Former Sri Lankan President Maithripala Sirisena was found responsible for failing to thwart the 2019 Easter Sunday bombings in Colombo that left 279 people dead, the Supreme Court said in a landmark ruling Thursday.
The attacks, attributed to a local radical Islamist group, targeted three churches and three hotels in the capital, killing 279 people, including 45 foreigners, and injuring more than 500.
It is the worst terrorist attack the South Asian island has suffered since the end of its civil war.
A panel of seven judges concluded that former President Sirisena had been negligent in failing to take appropriate measures to prevent the attacks, despite serious warnings from the intelligence services.

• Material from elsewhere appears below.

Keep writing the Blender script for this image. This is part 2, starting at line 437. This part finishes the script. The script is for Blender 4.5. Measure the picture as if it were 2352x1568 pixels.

The first alert from Indian intelligence services was issued on April 4, nearly three weeks before the attacks. The Islamic State group had claimed to be behind the perpetrators of the attacks.
Local Muslim groups had also warned police and intelligence services of a local Islamist group, but authorities failed to identify the masterminds.
Judges sentenced Mr Sirisena, 71, to pay 100 million rupees ($276,000) to the families of the victims. It is the first time that a Sri Lankan head of state has been held responsible for failing to prevent a terrorist attack.
Sri Lanka’s former police, intelligence and defense chiefs have also been ordered to compensate the families.
The Catholic Church in Sri Lanka has regularly criticized the government’s investigation into the Easter Sunday bombings and called on the United Nations for an international investigation.
Sri Lanka experienced countless hijackings, bombings and massacres of civilians during the decades-long civil war.
The civil war, which lasted 37 years and killed around 100,000 people, ended in 2009. But the last weeks of the conflict resulted, according to UN estimates, in the death of around 40,000 civilians.